If you are about to start training, if you are looking for the right environment to begin diving, or if you are choosing a centre for your child, here are the questions worth more than any label displayed in the window.
"How many students do you actually have per instructor on this course, in practice?" Not just "according to the standards," but in the reality of the centre.
"What happens if I am not at the required level by the end of the course?" The answer to this question, more than any other, reveals the real culture of the centre.
"How many real hours will we spend in confined water before open water?"
"How do you handle an anxious student or one who progresses slowly?"
"Have you ever postponed a certification for safety reasons, and how was that handled with the student?"
A centre that honestly places safety at the top of its list will answer all of this without hesitation, even if that means admitting the course will be a little longer or a little more expensive than the competition.
An operator obsessed with throughput and profitability will tend to minimise these questions, answer vaguely, or hide behind "we comply with our agency's standards" without explaining how, concretely, they ensure each student is genuinely ready before handing over their card.
A few years ago, I would have said that choosing a certification agency was the most important decision before taking up diving. Today, after years of teaching in very different contexts, I would say something different.
Choosing your instructor is the most important decision.

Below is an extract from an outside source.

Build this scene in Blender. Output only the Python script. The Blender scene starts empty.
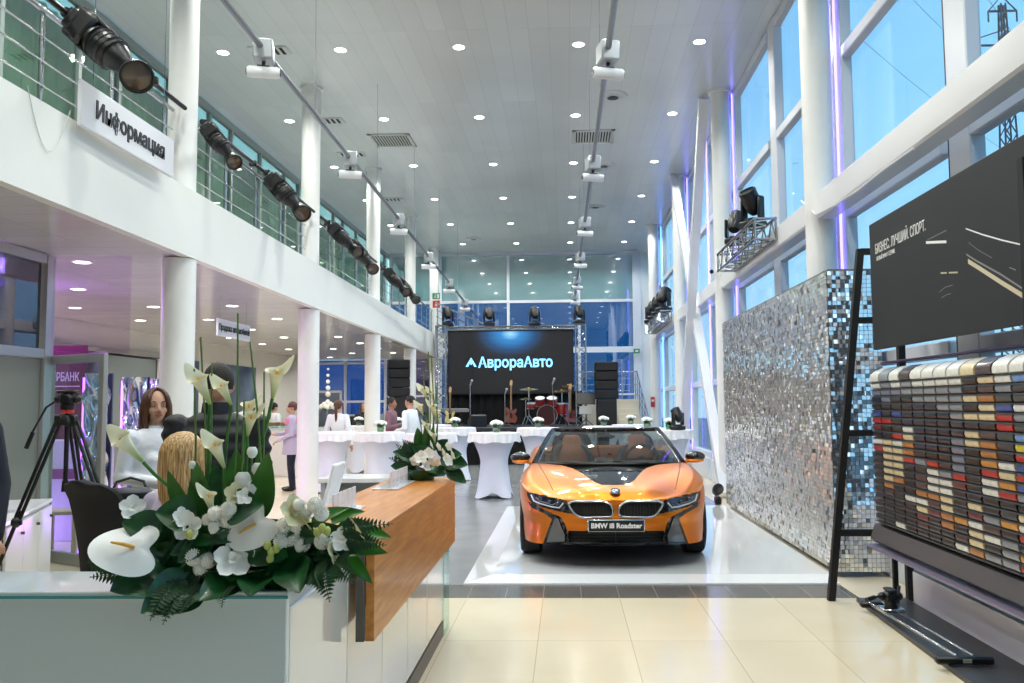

The card that comes out of your training, whether PADI, FFESSM, SSI or another, will open doors for you all over the world. But what determines whether you are a comfortable, competent and safe diver is the time someone took with you, underwater, to make sure each movement was anchored before moving to the next.
If you want to go further on the differences between certification systems before choosing, I have written an honest comparative guide on PADI, FFESSM, SSI and SDI that will help you understand the concrete realities of each pathway. And if you are already certified and want to add underwater photography to your practice, the AquaExposure training resources are designed exactly for that.
Diving training standards are not there to look good in an accreditation file. They are there to protect people who trust someone to take them to explore a world they do not yet know.
Their real value is measured by how an instructor applies them, on the day it truly matters.
Ratios vary by agency and context. PADI recommends a maximum of 8 students per instructor in a pool, 4 in open water for beginner level. FFESSM works with similar ratios. But these figures are maximums: an instructor who puts safety first often works with smaller groups, particularly with children or anxious adults.
A few concrete signals: you are not comfortably in control of the skills covered the day before, the group moves to a new site before basic movements are anchored, the instructor does not have time to answer your questions or dismisses your anxiety. If you do not feel ready, say so. A good instructor will adjust the pace, even if that extends the course.
No. Both systems are built with serious safety protocols. The real difference is not in the written standards but in how each centre applies them. A rigorous PADI centre is safer than an FFESSM club that compresses its courses. What matters is the culture of the centre, not the logo on the card.
Tell your instructor directly. A professional who puts safety first will have no problem postponing or extending your certification. If your instructor dismisses your concern or pushes you to finish regardless, that is a strong signal about the real culture of the centre.
How many students do you actually have per instructor on this course, in practice? What happens if I am not at the required level by the end of the course? How many real hours will we spend in confined water before open water? How do you handle an anxious student or one who progresses slowly? Have you ever postponed a certification for safety reasons? A serious centre will answer all of this without hesitation.